S’ensuivent des querelles à la Sorbonne entre partisans et adversaires du théologien Jansénius. En mars 1962, cinq mois avant de s’éteindre à 39 ans, il inaugure sa dernière réalisation, qui reflète parfaitement le souci d’action concrète qui habite le savant : les carrosses à cinq sols. La première ligne de « transports en commun » est élaborée à Paris, convoyant les passagers au moyen de sept carrosses publics, mis en service entre la Porte Saint Antoine et le Luxembourg avec stations et changements. La course coûte cinq sols. « Pascal était un véritable chef d’entreprise, soucieux de la vente de sa machine arithmétique, jusqu’à anticiper la publicité moderne, comme de la réussite de sa société Les carrosses à cinq sols. Actionnaire, il a finalement reversé ses bénéfices à l’hôpital de Paris. C’était un touche-à-tout qui transformait tout en découverte ou en invention. Pessimiste à l’égard de la société, il n’y voyait pas une malédiction, un dessein de Dieu, simplement les errements des Hommes », conclut Dominique Descotes.

Sophie Chatenet

 

Des progrès agricoles grâce à la presse hydraulique

Au XVIIe siècle, la monarchie modernise l’agriculture en lançant une grande campagne de dessèchement de quelques lacs et marais. Les premières campagnes de dessèchement avaient été lancées par Henri IV et Sully et confiées à des Hollandais. Un des premiers grands succès est le dessèchement du lac de Sarliève situé dans la plaine de Limagne, aux portes de Clermont-Ferrand. D’autres suivront, du côté du marais poitevin où plusieurs sociétés se constituent pour conduire les travaux. Blaise Pascal rejoint l’une d’entre elles. L’occasion pour lui de mettre en pratique ses connaissances et découvertes dans le domaine de l’hydraulique. Il s’intéresse à la statique des eaux mais également à l’hydrodynamique. Le Traité de l’équilibre des liqueurs et de la pesanteur de la masse de l’air, publié en 1663, après la mort de Pascal, y décrit pompes et siphons, indispensables au dessèchement de ces terrains inondés. La presse hydraulique inventée par Pascal y trouve là une utilisation royale.
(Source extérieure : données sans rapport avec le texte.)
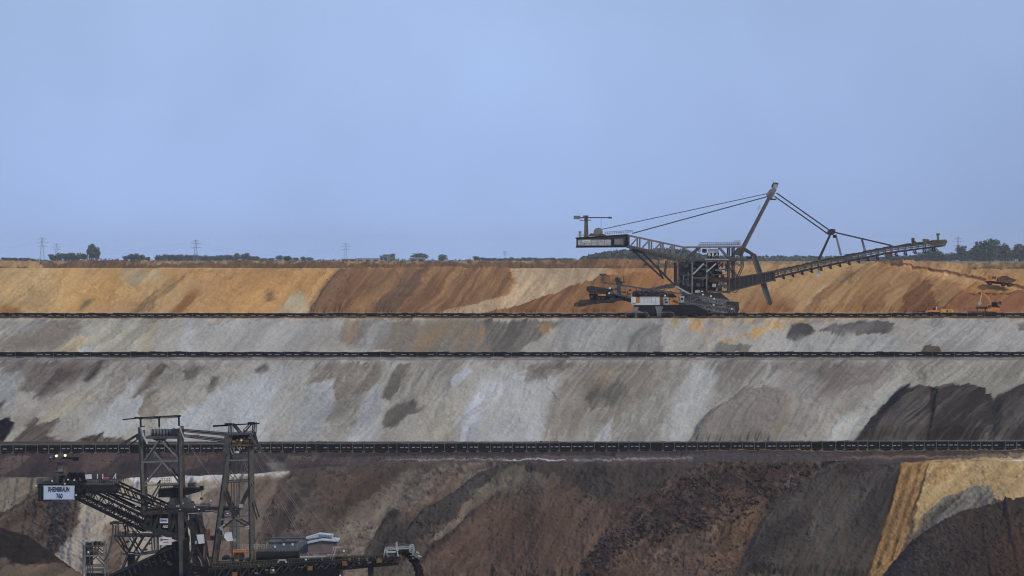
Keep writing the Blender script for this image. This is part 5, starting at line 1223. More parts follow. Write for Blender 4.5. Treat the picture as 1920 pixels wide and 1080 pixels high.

L’empreinte de Pascal, suivez la piste…

L’empreinte de Pascal, suivez la piste…

Jusqu’en décembre 2023, Blaise Pascal est à l’honneur dans les rues de Clermont-Ferrand. En partenariat avec l’office du tourisme et les commerçants de la ville, un jeu de pistes est proposé de 10 h à 19 h du mardi au samedi. Au fil d’1,8 km, une mission ponctuée d’indices vous mènera dans les pas du génie. Renseignements : Maison du tourisme, Place de la Victoire.
Par ailleurs, un des grands projets des commémorations est une exposition au Marq, musée d’art Roger-Quilliot entre juin et octobre 2023, en lien avec la Fête de la Science et les Journées européennes du patrimoine. Cette exposition sera accompagnée d’un colloque sur les machines à calculer. Le pari des commémorations sera de replacer Blaise Pascal dans l’Histoire, y compris celle de Clermont-Ferrand, sans le faire passer pour un penseur rébarbatif ou un savant pur et dur.

Dominique Descotes est à l’origine, entre autres, du gigantesque travail de numérisation du manuscrit original des Pensées entamé au début des années 2000.